In der Gerichtsverhandlung wurden diese Unstimmigkeiten und die überzähligen Kugeln, die für mindestens einen zweiten Schützen sprechen, ignoriert. Sirhans Anwalt war Grant Cooper, der ansonsten satte Honorare einstrich, bereits als Rechtsbeistand des Mafioso und CIA-Kontaktmanns Johnny Roselli in Erscheinung getreten war und sich jetzt erstaunlicherweise bereiterklärt hatte, den mittellosen Angeklagten zu verteidigen. Cooper ließ die überzähligen Kugeln ebenso durchgehen wie die Nicht-Anhörung von Zeugen, die von einem "Feuerwerk" von Schüssen in der Küche sprachen, das nicht von einem Einzelschützen stammen konnte. Auf die Einführung der Autopsiefotos in das Verfahren, die den Einschuss von hinten hätten zeigen können, verzichtete Cooper mit dem merkwürdigen Argument, diese würden die Sympathien für Kennedy und die Wut auf seinen Klienten erhöhen.
Sirhan selbst leugnete vor Gericht die Tat und behauptete, keinerlei Erinnerung an die Mordtat und die Zeit davor und danach zu haben, erst nach seiner Festnahme sei er wieder zu Bewusstsein gekommen. Gleichzeitig allerdings forderte er vom Gericht die Todesstrafe für sich selbst, weil er seit 20 Jahren nichts anderes im Sinn gehabt hätte, als Robert Kennedy zu töten. In seinem Zimmer wurde ein Tagebuch gefunden, in das er unter dem Datum des 18. Mai und unter der Überschrift "Meine Bestimmung, RFK zu eliminieren, wird mehr und mehr zur Obsession" seitenlang den Satz "RFK must die" (RFK muss sterben) geschrieben hatte.

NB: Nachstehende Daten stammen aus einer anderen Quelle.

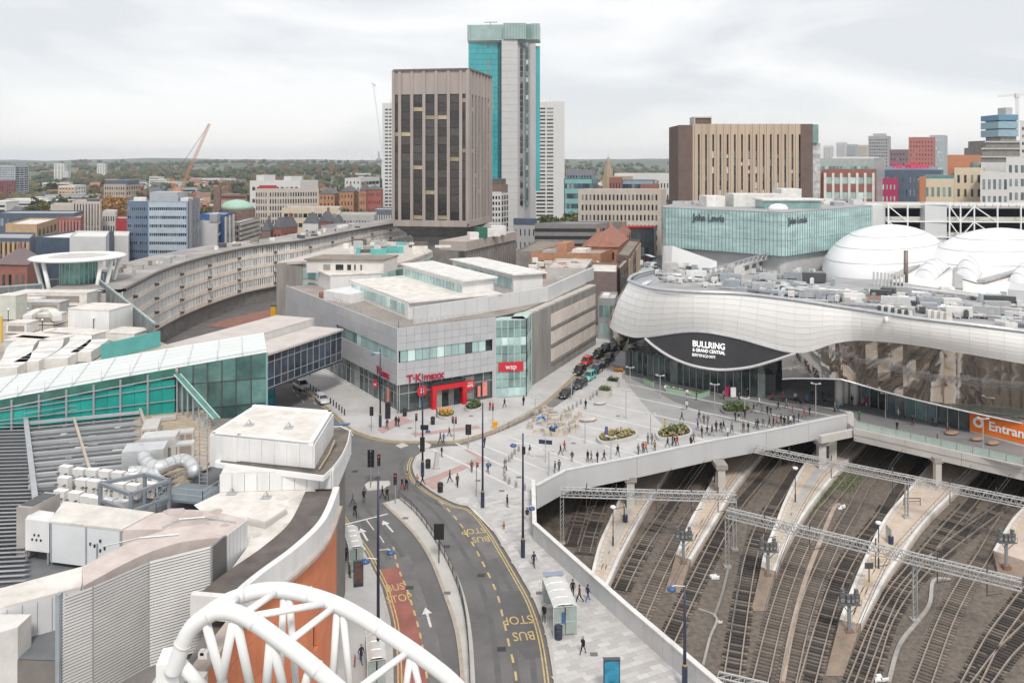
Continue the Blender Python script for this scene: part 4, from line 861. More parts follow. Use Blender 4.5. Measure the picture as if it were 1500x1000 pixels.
# mirrored skirt under the eye and the shop front
SF = smooth_line([G(918,534,.12),G(925,543,.12),G(975,557,.12),G(1045,573,.12),G(1100,580,.12),G(1132,582,.12)], 5)
m = MB(); n = len(SF); 
for k in range(len(E2)-1):
    t0, t1 = k/(len(E2)-1)*(n-1), (k+1)/(len(E2)-1)*(n-1)
    f = lambda t: lerp(SF[int(min(t,n-2))], SF[int(min(t,n-2))+1], t-int(min(t,n-2)))
    a, b = f(t0), f(t1); part('mirror_panel', MB().grid([[V3(a,4.4),V3(b,4.4)],[E2[k],E2[k+1]]]), mir, sh)
for k in range(6):
    a, b = bot[6+k*3], bot[min(6+k*3+3,24)]; part('mirror_panel', MB().grid([[V3(lerp(a,SF[0],.5),4.4),V3(lerp(b,SF[0],.5),4.4)],[a,b]]), mir, sh)
L = resample(SF, 1.5)
for a, b in zip(L, L[1:]):
    d = b-a; nn = Vector((d.y,-d.x,0)).normalized(); part('shop_window', MB().ob(a, d*.92, nn*.1, (0,0,4.4)), glass_sh, sh); part('mullion', MB().ob(a, d*.1, nn*.28, (0,0,4.5)), grey_m, sh)
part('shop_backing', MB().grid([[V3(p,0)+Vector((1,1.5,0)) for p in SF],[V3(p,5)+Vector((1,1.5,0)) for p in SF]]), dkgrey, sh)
# mirror cladding on the right, down to the walkway
low = [(1144,557),(1166,556),(1223,557),(1240,560),(1322,583),(1421,606),(1500,623),(1620,649)]
lw = smooth_line([Vector((x,y,0)) for x,y in low], 5); C1 = []; C2 = []
for p in lw:
    q = bot_at(max(p.x,1165.5)) if p.x < 1610 else bot[-1]
    if p.x < 1165: q = bot_at(p.x)
    n_ = outw(60,bot); C1.append(q-n_*.2); C2.append(Vector((q.x,q.y,ZD(p.y,q.y)))-n_*1.0)
R_ = 5
for k in range(len(C1)-1):
    for r in range(R_):
        f = lambda P, Q, v: lerp(P, Q, v)+outw(60,bot)*0; a, b = f(C1[k],C2[k],r/R_), f(C1[k+1],C2[k+1],r/R_); c, d = f(C1[k+1],C2[k+1],(r+1)/R_), f(C1[k],C2[k],(r+1)/R_)
        j = [outw(60,bot)*random.uniform(-.007,.007) for _ in range(4)]
        part('mirror_panel', MB().quad(d+j[0],c+j[1],b+j[2],a+j[3]), mir, sh)
part('soffit_edge', MB().tube([p for p in C2], .15, 6), galv, sh)
soff = MB(); soff.grid([C2,[p+Vector((2,14,.5)) for p in C2]]); part('soffit', soff, dkgrey, sh)
wl2 = [G(1262,592,.12),G(1326,608,.12),G(1421,632,.12)]; wl2.append(wl2[2]+(wl2[2]-wl2[1])*2.6)
for a, b in zip(wl2[:2], wl2[1:3]):
    d = b-a; k = round(d.length/1.7); nn = Vector((d.y,-d.x,0)).normalized()
    for i in range(k):
        if random.random() < .1: continue
        part('shop_window', MB().ob(a+d*(i/k), d/k*.93, nn*.1, (0,0,4.6)), random.choice([glass_sh,glass_b,glass_d,glass_g]), sh); part('mullion', MB().ob(a+d*(i/k), d/k*.07, nn*.2, (0,0,4.7)), galv, sh)
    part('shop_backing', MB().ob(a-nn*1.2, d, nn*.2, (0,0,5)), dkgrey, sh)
a, b = wl2[2], wl2[3]; d = b-a; nn = Vector((d.y,-d.x,0)).normalized(); og = M('orange_hoarding',(.80,.17,.012),.55,var=.05)
k = round(d.length/1.25)
es2 = part('hoarding_base', MB().ob(a, d, nn*.1, (0,0,.25)), conc_lt, sh)
for i in range(k):
    for z in (.25,2.0): part('orange_panel', MB().ob(a+d*(i/k)+Vector((0,0,z)), d/k*.985, nn*.15, (0,0,1.72)), og, sh)
du = d.normalized()
def at_wall(px): return atX(px, a, b)
es3 = part('hoarding_rail', MB().ob(a+Vector((0,0,3.7)), d, nn*.2, (0,0,.12)), grey_m, sh)
q = at_wall(1484); text_on(es3, 'Entrance', q+nn*.22+Vector((0,0,1.75)), du, 2.0, white_p, depth=.05, bold=.05, sx=1.0)
q = at_wall(1434)+nn*.22; m = MB(); ring = lambda r: [q+du*(r*math.cos(6.283*i/20))+Vector((0,0,1.9+r*math.sin(6.283*i/20))) for i in range(20)]
o1, o2 = ring(.85), ring(.42); m.add(o1+o2, [(i,(i+1)%20,20+(i+1)%20,20+i) for i in range(20)]); part('ring_emblem', m, white_p, sh)
for px, py, lab in ((1229,592,0),(1238,590,0),(1251,591,0)):
    p = G(px,py,.12); part('column', MB().tube([(p.x,p.y,0),(p.x,p.y,7)], .75 if px != 1238 else .6, 16), white_d, sh, smooth=True)
rp = [(p.x,p.y) for p in offset_line(top,-2.4)[2:]]
part('roof_lip', MB().grid([[V3(p,19.3 if i < 50 else lerp(19.3,17.4,(i-50)/(K-50))) for i,p in enumerate(top)],[V3(p,17.62) for p in offset_line(top,-2.6)]]), grey_m, sh)
back_ = [(140,200),(140,215),(100,214),(66,197),(50,206),(40,207)]
part('roof_deck', MB().prism(rp+back_, 16.4, 17.6), roof_g, sh)
part('roof_kerb', MB().tube([p+Vector((0,0,.1)) for p in top], .35, 6), M('kerb_steel',(.50,.52,.54),.4,.4), sh)
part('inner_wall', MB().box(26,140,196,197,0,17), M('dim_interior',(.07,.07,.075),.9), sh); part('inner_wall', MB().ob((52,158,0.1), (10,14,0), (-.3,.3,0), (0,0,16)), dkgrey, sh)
part('departure_screen', MB().box(60.2,63.2,156,156.3,5.0,6.2), M('blue_screen',(.05,.10,.35),.4,emit=.3), sh)
# roof clutter
kinds = [galv,galv_lt,white_d,grey_m,M('blue_grey_plant',(.33,.37,.40),.5,.1,var=.15),panel_w,M('frosted_plant',(.55,.62,.63),.4,var=.1),galv_lt,white_d,conc_lt,galv,dkgrey]
def roofpt(px, py, z=17.6): return G(px,py,z)
rng = random.Random(3)
def unit(p, w, l, h, mt, a=.45, fan=False):
    u = Vector((math.cos(a),-math.sin(a),0)); v = Vector((math.sin(a),math.cos(a),0)); o = Vector((p.x,p.y,17.6)); m = MB().ob(o+Vector((0,0,.25)), u*w, v*l, (0,0,h)); 
    for e in (.08,.8): m.ob(o+u*w*e, u*w*.1, v*l, (0,0,.25))
    if fan: m.lathe([(min(w,l)*.36,0),(min(w,l)*.36,.12)], tuple(o+u*w/2+v*l/2+Vector((0,0,h+.25))), 10)
    part('rooftop_unit', m, mt, sh)
for i in range(270):
    px = rng.uniform(935,1500); t = (px-935)/565
    yb_ = 409+t*70 if px > 960 else 404; yt = 388+t*22 if px < 1220 else 432
    py = lerp(yb_, yt, rng.random()**1.5); p = roofpt(px, py)
    big = rng.random() < .09
    unit(p, rng.uniform(2,5) if big else rng.uniform(.5,1.6), rng.uniform(1.2,2.4) if big else rng.uniform(.5,1.3), rng.uniform(1.1,2.0) if big else rng.uniform(.5,1.3), rng.choice(kinds), rng.choice([.2,.45,.45,.6]), rng.random()<.4)
for i in range(70):
    px = rng.uniform(950,1480); t = (px-935)/565; py = lerp(410+t*68, 396+t*40, rng.random()); p = roofpt(px,py,18.2); a = rng.choice([.35,.45,.5,2.0]); l = rng.uniform(4,14)
    part('duct', MB().tube([p, p+Vector((math.cos(a)*l,-math.sin(a)*l,0)), p+Vector((math.cos(a)*l,-math.sin(a)*l,-.6))], rng.choice([.12,.2,.3,.4]), 6), rng.choice([galv,galv_lt,grey_m,white_d]), sh, smooth=True)
for i in range(10):
    a, b = G(1287+i*5,460+i*.9,18), G(1291+i*5,460.7+i*.9,18); part('louvre_bay', MB().box(a.x,a.x+.55,a.y,a.y+.5,17.6,19.4), white_d if i%2 else dkgrey, sh)
for i in range(6): 
    p = G(1362+i*9,459+i*1.3,18.3) if i < 4 else G(1475+(i-4)*9,476,18.5); part('fan_unit', MB().box(p.x-.5,p.x+.5,p.y-.4,p.y+.4,17.6,18.9).lathe([(.33,0),(.33,.06)],(p.x,p.y,18.9),10), cream, sh);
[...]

Zusammen mit einem aktuellen Zeitungsartikel in seiner Jackentasche, in dem es darum ging, dass sich Kennedy wenige Tage vor dem Mord positiv über Waffenlieferungen an Israel ausgesprochen hatte - was zum Zeitpunkt der Niederschrift der "RFK must die"-Litanei allerdings noch nicht bekannt war -, wurden diese Belege angeführt, den Täter im Prozess als "geistesgestörten religiösen Fanatiker" zu bezeichnen. Dazu trug auch bei, dass er dem Gericht erzählte, er habe seit 20 Jahren nichts anderes im Sinn gehabt, als Kennedy zu töten.
Nach dem Prozess widerrief er seine Aussagen vor Gericht und gilt seit nunmehr fast 50 Jahren als mustergültiger Gefangener. Das hat seinen Begnadigungsgesuchen bisher nicht zum Erfolg verholfen. In neuerer Zeit aber sind dank Sirhans neuer und engagierter Rechtsbeistände Zeugen und Beweise an die Öffentlichkeit gekommen, die Bewegung in den Fall bringen könnten.
Da ist zum einen Nina Rhodes-Hughes, die damals zum Wahlkampfteam RFKs gehörte und darauf besteht, dass ihre Aussage, zwölf bis 14 Schüsse in der Küche gehört zu haben, im Protokoll des FBI auf acht reduziert wurde. Des Weiteren ist 2008 eine wieder aufgetauchte Tonbandaufzeichnung des Journalisten Stanislaw Pruszynski aus dem Ambassador-Hotel akustisch analysiert worden, mit dem Ergebnis, dass darauf nicht weniger als 14 Schüsse zu hören sind.